Lee Child meets Tom Clancy in this near-future thriller
So I had a few minutes to kill and picked this up just to see what it was like. And - I know it's a cliche - but it grabbed me immediately and wouldn't let me go.
The story is simple enough - the setting is 2024, and a state-of-the-art cruise liner suddenly finds itself lost in the Caribbean and everything starts to look very unfamiliar...
Thus begins a whole string of problems - which, surprisingly, the crew do their best to address professionally and work on, and never act like idiots just to make someone else look like a hero.
There is a marine veteran on board who becomes part of the story, though not so much as I might have expected. And kudos for Kern giving a war-scarred soldier very real physical injuries and making them part of his story.
There are a couple of nice twists and turns, and although room is left for a sequel, this book wraps up nicely.
I've enjoyed Ralph Kern's previous science fiction novels, but in this book we can really see how quickly his writing has matured and become truly polished. The narrative is smooth and fast-paced, and there's not an ounce of fat anywhere.
At times - especially with the Marine veteran - I was reminded of Lee Child's writing.
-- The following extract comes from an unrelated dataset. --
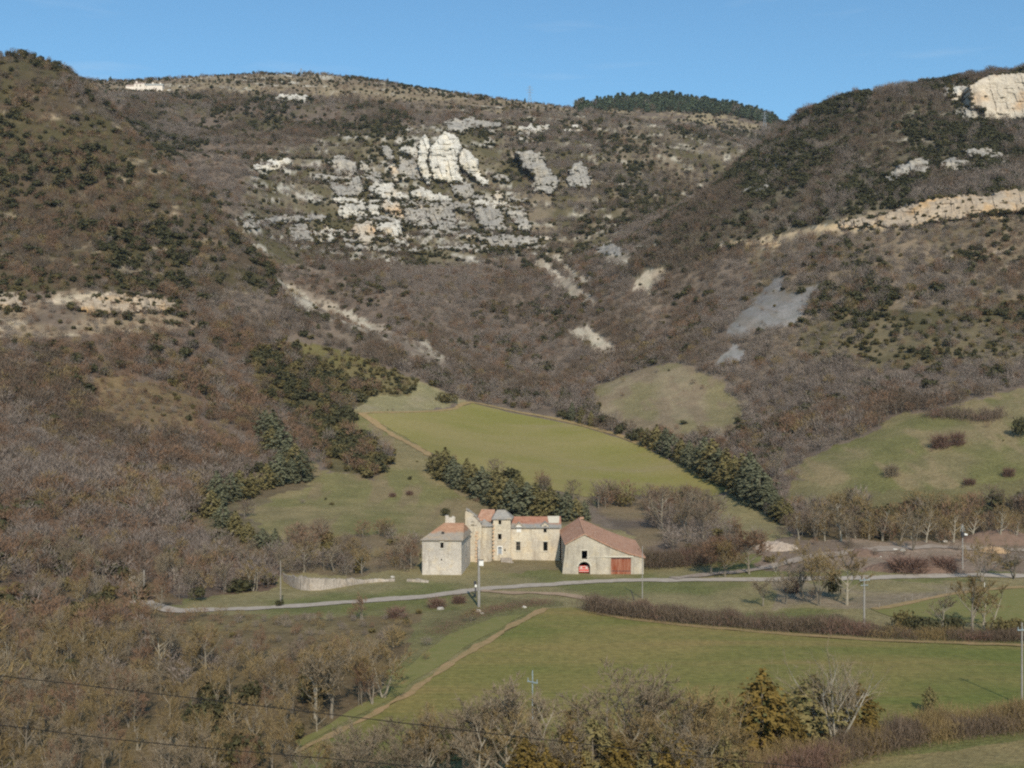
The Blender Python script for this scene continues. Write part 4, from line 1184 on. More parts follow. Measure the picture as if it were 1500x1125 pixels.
def rock(pix, mat, label, seed=1, th=7.0, lean=.32, back=26.0, cell=None, near=0.0, name='rock_outcrop', group=None, rough_=1.0, stand=.3, rag=1.0):
    P = np.array(pix, float)
    yb = P[:, 1].max(); xb = P[P[:, 1] > yb - 4][:, 0].mean()
    D0 = G(xb, yb).y - near
    mpx = D0 / F
    # widen to a natural, ragged outline
    ring = []
    n = len(P)
    for i in range(n):
        a = P[i]; b_ = P[(i + 1) % n]; k = max(1, int(np.hypot(*(b_ - a)) / 1.6))
        for t in range(k):
            q = a + (b_ - a) * t / k
            e_ = np.array([_perm[int(q[0] / 3.2 + q[1] / 9) & 511, (int(q[1] / 3.6) + seed) & 511], _perm[(int(q[0] / 4.2) + 77) & 511, (int(q[1] / 3.0 + q[0] / 8) + seed) & 511]]) - .5
            ring.append(q + (RS.rand(2) - .5) * 1.3 + e_ * (6.0, 5.0) * rag)
    ring = np.array(ring)
    step = (cell or 1.5) * .75
    gx, gy = np.meshgrid(np.arange(P[:, 0].min(), P[:, 0].max(), step), np.arange(P[:, 1].min(), P[:, 1].max(), step))
    gx = gx.ravel() + RS.rand(gx.size) * .5; gy = gy.ravel() + RS.rand(gy.size) * .5
    # keep points inside and a little off the ring
    ok = inpoly(gx, gy, ring)
    gx, gy = gx[ok], gy[ok]
    if len(gx):
        dd = np.sqrt(((gx[:, None] - ring[None, :, 0]) ** 2 + (gy[:, None] - ring[None, :, 1]) ** 2)).min(1)
        k = dd > .7; gx, gy, dd = gx[k], gy[k], dd[k]
    v = [Vector(p) for p in ring] + [Vector((a, b_)) for a, b_ in zip(gx, gy)]
    m_ = len(ring)
    r = delaunay_2d_cdt(v, [(i, (i + 1) % m_) for i in range(m_)], [], 1, 1e-4)
    Q = np.array([tuple(q) for q in r[0]]); ringq = ring
    dist = np.sqrt(((Q[:, None, 0] - ring[None, :, 0]) ** 2 + (Q[:, None, 1] - ring[None, :, 1]) ** 2)).min(1) * mpx
    X = (Q[:, 0] - CX) * mpx; Z = CH + (CY - Q[:, 1]) * mpx; zb = CH + (CY - yb) * mpx
    hh = Z - zb
    w = np.clip(dist / th, 0, 1)
    bulge = th * np.sqrt(np.clip(1 - (1 - w) ** 2, 0, 1)) * .75
    led = 2.6 * fbm(X / 14 + seed * 3, Z / 3.2, 3, seed * 7.0) + 5.5 * np.abs(fbm(X / 6.5, Z / 26, 3, seed * 5.0) - .5) + 2.6 * fbm(X / 2.8, Z / 2.8, 3, seed * 3.0)
    # slope behind the rock, sampled and interpolated
    nx_ = max(3, int((P[:, 0].max() - P[:, 0].min()) / 6) + 1); ny_ = max(3, int((P[:, 1].max() - P[:, 1].min()) / 6) + 1)
    sx_ = np.linspace(P[:, 0].min() - 1, P[:, 0].max() + 1, nx_); sy_ = np.linspace(P[:, 1].min() - 1, P[:, 1].max() + 1, ny_)
    gd = np.array([[G(a_, b2_).y for b2_ in sy_] for a_ in sx_]); md = np.median(gd); gd = np.clip(gd, md - 70, md + 70)
    fx_ = np.clip((Q[:, 0] - sx_[0]) / (sx_[1] - sx_[0]), 0, nx_ - 1.001); fy_ = np.clip((Q[:, 1] - sy_[0]) / (sy_[1] - sy_[0]), 0, ny_ - 1.001)
    ix_ = fx_.astype(int); iy_ = fy_.astype(int); fx_ -= ix_; fy_ -= iy_
    DT = (gd[ix_, iy_] * (1 - fx_) + gd[ix_ + 1, iy_] * fx_) * (1 - fy_) + (gd[ix_, iy_ + 1] * (1 - fx_) + gd[ix_ + 1, iy_ + 1] * fx_) * fy_
    base_ = gd[:, -1]; DB = np.interp(Q[:, 0], sx_, base_)
    wx = X + 3 * (fbm(X / 9, Z / 9, 2, seed) - .5) + .25 * Z; wz = Z + 2 * (fbm(X / 9, Z / 9, 2, seed + 50) - .5)
    blk = _perm[(np.floor(wx / 4.6).astype(int) + seed * 13) & 511, np.floor(wz / 9.5 + _perm[np.floor(wx / 4.6).astype(int) & 511, seed]).astype(int) & 511]
    blk2 = _perm[(np.floor(wx / 11).astype(int) + seed * 29) & 511, np.floor(wz / 5.0).astype(int) & 511]
    Y = stand * (DB + lean * hh) + (1 - stand) * DT - bulge * .6 - 1.5 + ((led - 4.2) + 3.4 * (blk - .5) + 2.2 * (blk2 - .5)) * rough_ * np.clip(dist / 1.6, .3, 1)
    X = Y * (Q[:, 0] - CX) / F; Z = CH + (CY - Q[:, 1]) / F * Y
    for q_ in ring[RS.rand(len(ring)) < .30]:
        i_ = int(np.argmin(((Q - q_) ** 2).sum(1))); low = q_[1] > P[:, 1].mean()
        ROCKSH.append((X[i_] + RS.normal(0, .6), Y[i_] - (1.6 if low else -.6), Z[i_] - (1.6 if low else .9), RS.choice([0, 3, 3, 4]), RS.uniform(2.0, 4.2)))
    for i_ in np.nonzero((dist > 1.5) & (RS.rand(len(X)) < (.012 if rag > .6 else .001)))[0]:
        ROCKSH.append((X[i_], Y[i_] - .2, Z[i_] - .8, RS.choice([3, 4]), RS.uniform(1.2, 2.4)))
    # the ring is carried back into the slope
    vs = [tuple(q) for q in np.stack([X, Y, Z], 1)]
    fs = [tuple(f) for f in r[2]]
    edge = {}
    for f in fs:
        for i in range(len(f)): edge[(f[i], f[(i + 1) % len(f)])] = 1
    bk = {}
    for (a, b_) in list(edge):
        if (b_, a) in edge: continue
        for q in (a, b_):
            if q not in bk:
                bk[q] = len(vs); vs.append((X[q], Y[q] + back + lean * 0, Z[q] - 1.5))
        fs.append((b_, a, bk[a], bk[b_]))
    me = bpy.data.meshes.new(name); me.from_pydata(vs, [], fs); me.materials.append(MAT[mat])
    me.update(); bm = bmesh.new(); bm.from_mesh(me); bmesh.ops.recalc_face_normals(bm, faces=bm.faces); bm.to_mesh(me); bm.free()
    return tagp(link(bpy.data.objects.new(name, me)), label, 'rock', group)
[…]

However, much of the narrative is more reminiscent of Tom Clancy, with his seamless technical references, grand game plan, and ever increasing stakes.
It was especially pleasing that Kern avoided easy cliches, and didn't grasp for easy solutions.
All in all a superb book, written to a very high standard, with sympathetic characters, an increasingly complex yet believable plot, and one of the best near-future thrillers I've read in a long while.